Für Krauß führt kein Weg daran vorbei, möglichst viele Uferteile öffentlich zugänglich zu machen. »Fünf bis zehn Prozent der Bevölkerung beanspruchen exklusiven Zugang zu etwa einem Drittel der Gewässerkanten«, sagt er. »Die anderen mindestens 3,5 Millionen Menschen in der Stadt müssen sich auf dem Rest drängen.« Wichtig ist für ihn der Kompromiss mit dem Naturschutz. »Er kann gelingen, wenn man abschnittsweise die Ufer für den Menschen zugänglich macht und den Rest als Naturufer belässt.«
Ein Paradebeispiel ist für ihn die Ostseite der Rummelsburger Bucht, wo ein breiter Streifen als geschützter Naturbereich abgezäunt worden ist und dazwischen Liegewiesen und Zugänge zum Wasser eingestreut sind. »Das Aquarium direkt an die Spitze der Bucht hinbauen zu wollen, ist allerdings wirklich blöd«, bemängelt er die Pläne für das stark umstrittene Schauaquarium der Kette Coral World am Ostkreuz.
»Die Signalwirkung des aktuellen Antrags ist, dass es politisch gewollt wird.
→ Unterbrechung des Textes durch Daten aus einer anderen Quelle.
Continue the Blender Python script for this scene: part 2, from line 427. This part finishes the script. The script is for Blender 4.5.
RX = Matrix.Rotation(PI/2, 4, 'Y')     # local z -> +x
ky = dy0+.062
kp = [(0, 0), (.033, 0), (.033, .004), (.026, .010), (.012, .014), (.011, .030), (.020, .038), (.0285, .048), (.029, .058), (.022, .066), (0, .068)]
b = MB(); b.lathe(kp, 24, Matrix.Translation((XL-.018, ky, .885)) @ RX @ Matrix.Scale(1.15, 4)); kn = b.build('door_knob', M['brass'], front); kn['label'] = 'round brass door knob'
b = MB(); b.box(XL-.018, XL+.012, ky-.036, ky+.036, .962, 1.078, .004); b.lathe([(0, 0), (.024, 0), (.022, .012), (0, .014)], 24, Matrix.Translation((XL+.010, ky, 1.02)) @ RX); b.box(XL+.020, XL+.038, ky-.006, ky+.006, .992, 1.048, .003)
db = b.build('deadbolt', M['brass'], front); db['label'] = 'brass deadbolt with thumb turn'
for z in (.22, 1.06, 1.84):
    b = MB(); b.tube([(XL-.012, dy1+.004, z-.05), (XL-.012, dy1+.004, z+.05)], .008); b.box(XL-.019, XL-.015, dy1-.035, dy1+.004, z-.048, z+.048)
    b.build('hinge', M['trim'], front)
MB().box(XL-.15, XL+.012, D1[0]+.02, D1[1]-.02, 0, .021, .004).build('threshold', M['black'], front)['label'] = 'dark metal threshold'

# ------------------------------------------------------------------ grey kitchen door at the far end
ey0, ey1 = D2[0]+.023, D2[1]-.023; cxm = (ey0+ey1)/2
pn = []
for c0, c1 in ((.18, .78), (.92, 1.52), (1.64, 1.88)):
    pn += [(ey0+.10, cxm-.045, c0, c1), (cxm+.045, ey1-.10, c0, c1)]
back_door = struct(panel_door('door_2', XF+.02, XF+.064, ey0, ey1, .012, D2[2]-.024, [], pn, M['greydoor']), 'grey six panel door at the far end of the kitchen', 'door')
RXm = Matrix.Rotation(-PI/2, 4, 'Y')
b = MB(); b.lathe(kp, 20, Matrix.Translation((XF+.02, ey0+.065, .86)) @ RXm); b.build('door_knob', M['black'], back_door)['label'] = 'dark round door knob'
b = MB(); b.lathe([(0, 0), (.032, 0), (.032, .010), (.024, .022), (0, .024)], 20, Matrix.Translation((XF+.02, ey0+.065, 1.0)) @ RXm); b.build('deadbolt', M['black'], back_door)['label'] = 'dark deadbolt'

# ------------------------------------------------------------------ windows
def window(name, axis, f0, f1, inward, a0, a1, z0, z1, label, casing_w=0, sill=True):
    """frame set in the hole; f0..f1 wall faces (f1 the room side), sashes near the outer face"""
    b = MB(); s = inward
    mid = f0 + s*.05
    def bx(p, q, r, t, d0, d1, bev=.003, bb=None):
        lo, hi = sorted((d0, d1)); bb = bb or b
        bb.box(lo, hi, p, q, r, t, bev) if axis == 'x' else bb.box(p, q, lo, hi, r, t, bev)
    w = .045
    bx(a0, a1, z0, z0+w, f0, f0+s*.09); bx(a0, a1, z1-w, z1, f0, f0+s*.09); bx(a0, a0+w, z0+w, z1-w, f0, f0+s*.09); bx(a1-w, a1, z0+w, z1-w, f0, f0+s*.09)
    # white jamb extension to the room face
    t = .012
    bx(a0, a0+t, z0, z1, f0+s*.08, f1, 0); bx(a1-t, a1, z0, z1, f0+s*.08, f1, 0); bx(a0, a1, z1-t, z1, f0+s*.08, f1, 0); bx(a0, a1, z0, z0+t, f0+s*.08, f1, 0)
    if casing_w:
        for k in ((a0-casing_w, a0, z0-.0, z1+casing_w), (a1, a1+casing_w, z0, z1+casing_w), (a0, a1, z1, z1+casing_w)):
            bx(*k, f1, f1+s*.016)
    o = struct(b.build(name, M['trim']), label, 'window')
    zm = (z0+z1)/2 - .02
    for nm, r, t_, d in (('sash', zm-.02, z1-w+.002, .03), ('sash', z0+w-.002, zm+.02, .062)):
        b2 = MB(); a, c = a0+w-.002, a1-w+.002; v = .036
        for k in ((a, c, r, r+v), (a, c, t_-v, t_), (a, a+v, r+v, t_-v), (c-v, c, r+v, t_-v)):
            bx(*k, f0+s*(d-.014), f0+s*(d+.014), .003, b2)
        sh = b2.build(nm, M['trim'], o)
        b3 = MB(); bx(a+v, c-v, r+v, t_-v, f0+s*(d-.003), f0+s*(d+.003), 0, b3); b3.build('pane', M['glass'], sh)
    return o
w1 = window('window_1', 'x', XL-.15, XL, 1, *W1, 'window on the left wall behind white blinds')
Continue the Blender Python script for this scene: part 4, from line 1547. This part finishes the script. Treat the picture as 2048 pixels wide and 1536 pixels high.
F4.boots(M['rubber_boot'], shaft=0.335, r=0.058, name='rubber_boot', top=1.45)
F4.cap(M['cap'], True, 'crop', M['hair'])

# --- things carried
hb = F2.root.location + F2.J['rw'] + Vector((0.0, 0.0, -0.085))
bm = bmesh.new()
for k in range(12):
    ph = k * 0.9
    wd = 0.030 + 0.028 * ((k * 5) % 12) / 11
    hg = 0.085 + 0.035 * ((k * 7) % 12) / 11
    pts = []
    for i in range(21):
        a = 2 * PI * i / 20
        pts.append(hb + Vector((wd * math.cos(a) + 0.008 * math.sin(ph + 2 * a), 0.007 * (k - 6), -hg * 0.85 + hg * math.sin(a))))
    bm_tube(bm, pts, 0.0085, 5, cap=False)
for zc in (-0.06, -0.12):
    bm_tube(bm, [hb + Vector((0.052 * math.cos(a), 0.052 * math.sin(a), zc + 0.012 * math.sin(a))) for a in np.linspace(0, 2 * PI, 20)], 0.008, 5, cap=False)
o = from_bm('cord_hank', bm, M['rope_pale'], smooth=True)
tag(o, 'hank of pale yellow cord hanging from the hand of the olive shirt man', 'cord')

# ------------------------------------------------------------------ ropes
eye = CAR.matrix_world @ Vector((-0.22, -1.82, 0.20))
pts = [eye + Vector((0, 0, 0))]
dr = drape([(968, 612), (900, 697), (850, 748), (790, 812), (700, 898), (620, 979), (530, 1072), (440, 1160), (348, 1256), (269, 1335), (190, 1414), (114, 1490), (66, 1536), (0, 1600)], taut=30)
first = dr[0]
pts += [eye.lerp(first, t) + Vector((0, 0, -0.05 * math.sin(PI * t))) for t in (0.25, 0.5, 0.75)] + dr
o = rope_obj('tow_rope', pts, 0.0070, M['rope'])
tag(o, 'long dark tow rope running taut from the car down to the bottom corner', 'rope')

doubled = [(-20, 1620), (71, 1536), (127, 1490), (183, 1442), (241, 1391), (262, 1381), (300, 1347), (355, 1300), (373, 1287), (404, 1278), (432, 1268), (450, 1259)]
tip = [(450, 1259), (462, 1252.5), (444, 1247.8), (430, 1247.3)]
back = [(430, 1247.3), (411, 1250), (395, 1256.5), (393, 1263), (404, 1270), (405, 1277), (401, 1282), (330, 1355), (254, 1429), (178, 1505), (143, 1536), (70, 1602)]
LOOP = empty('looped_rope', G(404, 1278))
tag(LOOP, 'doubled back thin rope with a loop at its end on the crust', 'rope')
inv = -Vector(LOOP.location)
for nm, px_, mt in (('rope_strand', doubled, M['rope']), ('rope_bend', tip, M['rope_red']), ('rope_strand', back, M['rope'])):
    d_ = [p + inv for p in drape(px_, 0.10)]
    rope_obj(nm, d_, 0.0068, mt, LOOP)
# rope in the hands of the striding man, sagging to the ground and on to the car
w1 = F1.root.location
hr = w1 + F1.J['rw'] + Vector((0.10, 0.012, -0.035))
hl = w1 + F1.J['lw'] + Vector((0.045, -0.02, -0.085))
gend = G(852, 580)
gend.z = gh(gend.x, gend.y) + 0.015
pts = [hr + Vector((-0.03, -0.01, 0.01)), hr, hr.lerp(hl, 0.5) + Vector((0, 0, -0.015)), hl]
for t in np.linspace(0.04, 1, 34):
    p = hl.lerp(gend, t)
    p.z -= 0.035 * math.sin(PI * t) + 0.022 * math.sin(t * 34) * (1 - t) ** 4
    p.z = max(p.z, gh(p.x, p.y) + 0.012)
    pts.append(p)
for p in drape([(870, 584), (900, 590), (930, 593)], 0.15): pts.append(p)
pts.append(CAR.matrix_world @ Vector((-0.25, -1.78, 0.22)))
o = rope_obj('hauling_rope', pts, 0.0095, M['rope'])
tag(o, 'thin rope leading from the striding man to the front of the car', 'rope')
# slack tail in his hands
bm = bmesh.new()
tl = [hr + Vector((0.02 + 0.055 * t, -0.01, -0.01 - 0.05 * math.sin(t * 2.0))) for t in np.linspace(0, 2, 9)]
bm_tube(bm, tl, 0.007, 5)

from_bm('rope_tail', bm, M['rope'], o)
Vielleicht bewirkt das etwas«, sagt Krauß. »Aber letztlich steht und fällt die Durchsetzung mit den jeweiligen Amtsleitern in den Bezirken. Wenn die eine Vision haben, was sie durchsetzen wollen, haben sie ganz viel Macht.« So wie einst Elke Hube in Spandau, die auch auf jedes Grundstück gelauert habe, das frei wurde. Die Amtsleiterin habe den Plan unter Stadträten wechselnder Parteien durchgezogen. »Für so etwas braucht man Kontinuität«, ist Manfred Krauß überzeugt.